--- WORK REQUIRED ---
Write out the records below once more, exactly as they stand.

[START OF MATERIAL PROVIDED]

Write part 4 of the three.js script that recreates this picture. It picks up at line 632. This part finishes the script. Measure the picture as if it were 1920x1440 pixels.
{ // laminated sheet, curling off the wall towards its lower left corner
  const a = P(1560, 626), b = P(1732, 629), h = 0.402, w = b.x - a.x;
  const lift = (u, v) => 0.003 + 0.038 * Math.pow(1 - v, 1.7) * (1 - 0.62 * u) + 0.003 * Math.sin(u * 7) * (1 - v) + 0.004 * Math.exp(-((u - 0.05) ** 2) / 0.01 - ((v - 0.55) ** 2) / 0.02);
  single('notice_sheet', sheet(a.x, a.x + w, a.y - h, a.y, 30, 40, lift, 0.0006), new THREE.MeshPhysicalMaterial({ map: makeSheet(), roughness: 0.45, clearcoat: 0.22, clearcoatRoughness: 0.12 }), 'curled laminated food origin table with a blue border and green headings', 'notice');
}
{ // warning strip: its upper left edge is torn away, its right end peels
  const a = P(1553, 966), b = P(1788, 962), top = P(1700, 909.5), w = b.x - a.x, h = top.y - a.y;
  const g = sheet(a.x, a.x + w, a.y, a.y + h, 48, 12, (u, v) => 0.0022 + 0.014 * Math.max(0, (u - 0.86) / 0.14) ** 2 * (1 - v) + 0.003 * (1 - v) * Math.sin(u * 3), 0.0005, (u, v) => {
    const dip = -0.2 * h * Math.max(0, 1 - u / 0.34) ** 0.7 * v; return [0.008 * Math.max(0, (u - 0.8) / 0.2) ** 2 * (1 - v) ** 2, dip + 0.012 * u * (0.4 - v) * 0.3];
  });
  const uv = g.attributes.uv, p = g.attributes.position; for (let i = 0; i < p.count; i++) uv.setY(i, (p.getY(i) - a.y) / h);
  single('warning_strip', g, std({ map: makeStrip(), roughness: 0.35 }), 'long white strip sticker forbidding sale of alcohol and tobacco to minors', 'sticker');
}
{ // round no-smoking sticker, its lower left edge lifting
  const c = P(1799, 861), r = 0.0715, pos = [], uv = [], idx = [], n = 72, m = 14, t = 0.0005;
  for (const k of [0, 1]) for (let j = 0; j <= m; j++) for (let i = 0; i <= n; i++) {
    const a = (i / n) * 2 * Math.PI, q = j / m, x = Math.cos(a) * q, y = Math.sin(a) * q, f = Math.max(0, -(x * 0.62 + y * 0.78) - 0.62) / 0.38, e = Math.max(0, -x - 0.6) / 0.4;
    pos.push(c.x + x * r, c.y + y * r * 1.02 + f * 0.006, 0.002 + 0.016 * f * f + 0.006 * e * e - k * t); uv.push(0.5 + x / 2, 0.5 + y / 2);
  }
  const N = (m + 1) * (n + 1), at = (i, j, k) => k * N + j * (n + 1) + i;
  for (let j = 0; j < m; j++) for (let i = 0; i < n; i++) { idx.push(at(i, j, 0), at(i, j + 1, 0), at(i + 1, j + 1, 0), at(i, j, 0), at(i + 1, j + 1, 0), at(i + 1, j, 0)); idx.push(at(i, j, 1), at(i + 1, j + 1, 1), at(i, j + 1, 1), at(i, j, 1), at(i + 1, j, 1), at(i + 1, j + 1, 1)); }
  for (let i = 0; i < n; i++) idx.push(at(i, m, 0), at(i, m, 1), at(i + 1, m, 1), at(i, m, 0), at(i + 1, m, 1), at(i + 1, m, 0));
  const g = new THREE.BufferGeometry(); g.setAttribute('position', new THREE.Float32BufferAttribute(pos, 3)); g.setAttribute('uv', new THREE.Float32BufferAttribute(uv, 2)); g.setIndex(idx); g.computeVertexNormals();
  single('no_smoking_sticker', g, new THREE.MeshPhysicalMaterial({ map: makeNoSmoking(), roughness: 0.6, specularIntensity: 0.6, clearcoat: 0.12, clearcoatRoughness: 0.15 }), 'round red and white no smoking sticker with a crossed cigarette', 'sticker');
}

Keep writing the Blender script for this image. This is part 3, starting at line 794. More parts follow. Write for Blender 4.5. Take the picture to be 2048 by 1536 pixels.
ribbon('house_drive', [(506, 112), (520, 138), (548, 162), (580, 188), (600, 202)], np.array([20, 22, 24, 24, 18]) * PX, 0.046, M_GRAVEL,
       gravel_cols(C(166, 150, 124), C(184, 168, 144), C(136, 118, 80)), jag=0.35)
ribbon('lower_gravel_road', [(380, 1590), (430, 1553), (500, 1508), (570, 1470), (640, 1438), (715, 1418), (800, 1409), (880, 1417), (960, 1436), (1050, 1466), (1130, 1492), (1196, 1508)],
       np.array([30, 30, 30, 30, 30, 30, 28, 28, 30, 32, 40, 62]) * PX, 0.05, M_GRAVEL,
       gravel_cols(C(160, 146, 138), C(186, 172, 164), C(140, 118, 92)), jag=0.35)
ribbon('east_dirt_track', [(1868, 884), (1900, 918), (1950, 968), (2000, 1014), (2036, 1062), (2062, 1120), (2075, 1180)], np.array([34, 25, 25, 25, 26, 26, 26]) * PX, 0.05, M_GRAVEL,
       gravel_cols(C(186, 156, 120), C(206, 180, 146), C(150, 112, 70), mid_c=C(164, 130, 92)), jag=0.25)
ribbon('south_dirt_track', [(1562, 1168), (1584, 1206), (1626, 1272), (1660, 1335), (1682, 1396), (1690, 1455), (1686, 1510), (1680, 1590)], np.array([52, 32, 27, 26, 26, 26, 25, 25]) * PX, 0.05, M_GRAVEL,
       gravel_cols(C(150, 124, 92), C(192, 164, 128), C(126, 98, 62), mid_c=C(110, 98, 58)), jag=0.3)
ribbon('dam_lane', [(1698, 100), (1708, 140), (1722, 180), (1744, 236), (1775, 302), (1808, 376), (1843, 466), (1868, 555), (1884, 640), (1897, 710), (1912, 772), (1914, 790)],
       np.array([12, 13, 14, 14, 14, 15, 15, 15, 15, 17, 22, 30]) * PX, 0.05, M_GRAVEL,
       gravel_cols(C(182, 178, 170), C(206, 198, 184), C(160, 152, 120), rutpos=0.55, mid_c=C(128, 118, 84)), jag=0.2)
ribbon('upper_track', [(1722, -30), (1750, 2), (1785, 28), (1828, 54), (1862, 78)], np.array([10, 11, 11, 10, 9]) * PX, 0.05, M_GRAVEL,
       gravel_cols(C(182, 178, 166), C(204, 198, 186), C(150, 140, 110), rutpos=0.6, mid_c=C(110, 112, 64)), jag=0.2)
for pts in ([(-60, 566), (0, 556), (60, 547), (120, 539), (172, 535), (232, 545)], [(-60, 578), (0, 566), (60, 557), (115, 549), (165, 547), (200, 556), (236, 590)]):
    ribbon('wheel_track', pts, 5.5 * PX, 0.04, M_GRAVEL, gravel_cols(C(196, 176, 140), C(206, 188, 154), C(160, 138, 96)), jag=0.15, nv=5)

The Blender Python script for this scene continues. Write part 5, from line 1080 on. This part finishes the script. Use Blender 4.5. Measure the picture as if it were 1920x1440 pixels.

[END OF MATERIAL PROVIDED]

--- SOLUTION TO THE EXERCISE ---
Write part 4 of the three.js script that recreates this picture. It picks up at line 632. This part finishes the script. Measure the picture as if it were 1920x1440 pixels.
{ // laminated sheet, curling off the wall towards its lower left corner
  const a = P(1560, 626), b = P(1732, 629), h = 0.402, w = b.x - a.x;
  const lift = (u, v) => 0.003 + 0.038 * Math.pow(1 - v, 1.7) * (1 - 0.62 * u) + 0.003 * Math.sin(u * 7) * (1 - v) + 0.004 * Math.exp(-((u - 0.05) ** 2) / 0.01 - ((v - 0.55) ** 2) / 0.02);
  single('notice_sheet', sheet(a.x, a.x + w, a.y - h, a.y, 30, 40, lift, 0.0006), new THREE.MeshPhysicalMaterial({ map: makeSheet(), roughness: 0.45, clearcoat: 0.22, clearcoatRoughness: 0.12 }), 'curled laminated food origin table with a blue border and green headings', 'notice');
}
{ // warning strip: its upper left edge is torn away, its right end peels
  const a = P(1553, 966), b = P(1788, 962), top = P(1700, 909.5), w = b.x - a.x, h = top.y - a.y;
  const g = sheet(a.x, a.x + w, a.y, a.y + h, 48, 12, (u, v) => 0.0022 + 0.014 * Math.max(0, (u - 0.86) / 0.14) ** 2 * (1 - v) + 0.003 * (1 - v) * Math.sin(u * 3), 0.0005, (u, v) => {
    const dip = -0.2 * h * Math.max(0, 1 - u / 0.34) ** 0.7 * v; return [0.008 * Math.max(0, (u - 0.8) / 0.2) ** 2 * (1 - v) ** 2, dip + 0.012 * u * (0.4 - v) * 0.3];
  });
  const uv = g.attributes.uv, p = g.attributes.position; for (let i = 0; i < p.count; i++) uv.setY(i, (p.getY(i) - a.y) / h);
  single('warning_strip', g, std({ map: makeStrip(), roughness: 0.35 }), 'long white strip sticker forbidding sale of alcohol and tobacco to minors', 'sticker');
}
{ // round no-smoking sticker, its lower left edge lifting
  const c = P(1799, 861), r = 0.0715, pos = [], uv = [], idx = [], n = 72, m = 14, t = 0.0005;
  for (const k of [0, 1]) for (let j = 0; j <= m; j++) for (let i = 0; i <= n; i++) {
    const a = (i / n) * 2 * Math.PI, q = j / m, x = Math.cos(a) * q, y = Math.sin(a) * q, f = Math.max(0, -(x * 0.62 + y * 0.78) - 0.62) / 0.38, e = Math.max(0, -x - 0.6) / 0.4;
    pos.push(c.x + x * r, c.y + y * r * 1.02 + f * 0.006, 0.002 + 0.016 * f * f + 0.006 * e * e - k * t); uv.push(0.5 + x / 2, 0.5 + y / 2);
  }
  const N = (m + 1) * (n + 1), at = (i, j, k) => k * N + j * (n + 1) + i;
  for (let j = 0; j < m; j++) for (let i = 0; i < n; i++) { idx.push(at(i, j, 0), at(i, j + 1, 0), at(i + 1, j + 1, 0), at(i, j, 0), at(i + 1, j + 1, 0), at(i + 1, j, 0)); idx.push(at(i, j, 1), at(i + 1, j + 1, 1), at(i, j + 1, 1), at(i, j, 1), at(i + 1, j, 1), at(i + 1, j + 1, 1)); }
  for (let i = 0; i < n; i++) idx.push(at(i, m, 0), at(i, m, 1), at(i + 1, m, 1), at(i, m, 0), at(i + 1, m, 1), at(i + 1, m, 0));
  const g = new THREE.BufferGeometry(); g.setAttribute('position', new THREE.Float32BufferAttribute(pos, 3)); g.setAttribute('uv', new THREE.Float32BufferAttribute(uv, 2)); g.setIndex(idx); g.computeVertexNormals();
  single('no_smoking_sticker', g, new THREE.MeshPhysicalMaterial({ map: makeNoSmoking(), roughness: 0.6, specularIntensity: 0.6, clearcoat: 0.12, clearcoatRoughness: 0.15 }), 'round red and white no smoking sticker with a crossed cigarette', 'sticker');
}

Keep writing the Blender script for this image. This is part 3, starting at line 794. More parts follow. Write for Blender 4.5. Take the picture to be 2048 by 1536 pixels.
ribbon('house_drive', [(506, 112), (520, 138), (548, 162), (580, 188), (600, 202)], np.array([20, 22, 24, 24, 18]) * PX, 0.046, M_GRAVEL,
       gravel_cols(C(166, 150, 124), C(184, 168, 144), C(136, 118, 80)), jag=0.35)
ribbon('lower_gravel_road', [(380, 1590), (430, 1553), (500, 1508), (570, 1470), (640, 1438), (715, 1418), (800, 1409), (880, 1417), (960, 1436), (1050, 1466), (1130, 1492), (1196, 1508)],
       np.array([30, 30, 30, 30, 30, 30, 28, 28, 30, 32, 40, 62]) * PX, 0.05, M_GRAVEL,
       gravel_cols(C(160, 146, 138), C(186, 172, 164), C(140, 118, 92)), jag=0.35)
ribbon('east_dirt_track', [(1868, 884), (1900, 918), (1950, 968), (2000, 1014), (2036, 1062), (2062, 1120), (2075, 1180)], np.array([34, 25, 25, 25, 26, 26, 26]) * PX, 0.05, M_GRAVEL,
       gravel_cols(C(186, 156, 120), C(206, 180, 146), C(150, 112, 70), mid_c=C(164, 130, 92)), jag=0.25)
ribbon('south_dirt_track', [(1562, 1168), (1584, 1206), (1626, 1272), (1660, 1335), (1682, 1396), (1690, 1455), (1686, 1510), (1680, 1590)], np.array([52, 32, 27, 26, 26, 26, 25, 25]) * PX, 0.05, M_GRAVEL,
       gravel_cols(C(150, 124, 92), C(192, 164, 128), C(126, 98, 62), mid_c=C(110, 98, 58)), jag=0.3)
ribbon('dam_lane', [(1698, 100), (1708, 140), (1722, 180), (1744, 236), (1775, 302), (1808, 376), (1843, 466), (1868, 555), (1884, 640), (1897, 710), (1912, 772), (1914, 790)],
       np.array([12, 13, 14, 14, 14, 15, 15, 15, 15, 17, 22, 30]) * PX, 0.05, M_GRAVEL,
       gravel_cols(C(182, 178, 170), C(206, 198, 184), C(160, 152, 120), rutpos=0.55, mid_c=C(128, 118, 84)), jag=0.2)
ribbon('upper_track', [(1722, -30), (1750, 2), (1785, 28), (1828, 54), (1862, 78)], np.array([10, 11, 11, 10, 9]) * PX, 0.05, M_GRAVEL,
       gravel_cols(C(182, 178, 166), C(204, 198, 186), C(150, 140, 110), rutpos=0.6, mid_c=C(110, 112, 64)), jag=0.2)
for pts in ([(-60, 566), (0, 556), (60, 547), (120, 539), (172, 535), (232, 545)], [(-60, 578), (0, 566), (60, 557), (115, 549), (165, 547), (200, 556), (236, 590)]):
    ribbon('wheel_track', pts, 5.5 * PX, 0.04, M_GRAVEL, gravel_cols(C(196, 176, 140), C(206, 188, 154), C(160, 138, 96)), jag=0.15, nv=5)

The Blender Python script for this scene continues. Write part 5, from line 1080 on. This part finishes the script. Use Blender 4.5. Measure the picture as if it were 1920x1440 pixels.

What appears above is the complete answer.